Just so that you guys know, I am a tech diver just getting into u/w video.....not a videographer getting into diving....in other words, I would hope you look past the technical shooting and production issues for the moment, and look at this for the perk that it can be for diving skills many could enjoy.
I do appreciate any suggestions by skilled u/w videographers/photographers on how I "produce" follow-up videos to this.....there are quite a few GUE skills with huge implications for recreational diving, and for photo/video uses.
 
BTW, for those of you who want to play with this . . . I tried to learn it in full gear, underwater, and it's fairly difficult. My husband went to a swimming pool, with a bathing suit and no fins. He played around with the motion on the surface, with a kick board, until he could swim laps backwards. Then he put on fins, and still on the surface, practiced until he could swim laps in reverse with the fins.
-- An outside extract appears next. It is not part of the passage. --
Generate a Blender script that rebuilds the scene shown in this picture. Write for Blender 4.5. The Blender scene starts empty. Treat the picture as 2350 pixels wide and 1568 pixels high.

When he then put on scuba gear and tried it, it was easy.

However -- If you are not horizontal when you are trying to do this kick, it won't work. It can draw you backwards and upwards (we veterans of the GUE classes call that the "shrimp dance") or not move you backwards at all. So figuring out how to be more or less horizontal is a key part of mastering the skill.

Honestly, I don't know how I dove before I had a back kick. I'm not even a photographer, but it's one of my most highly valued skills!
 
Thanks, can't wait to give it a try.
 
These kicks are incredibly useful and not just for photographers. Everyone should learn them. (ESPECIALLY all the people in my dive group on vacation, so they don't silt out the critter that the DM just pointed out to us.)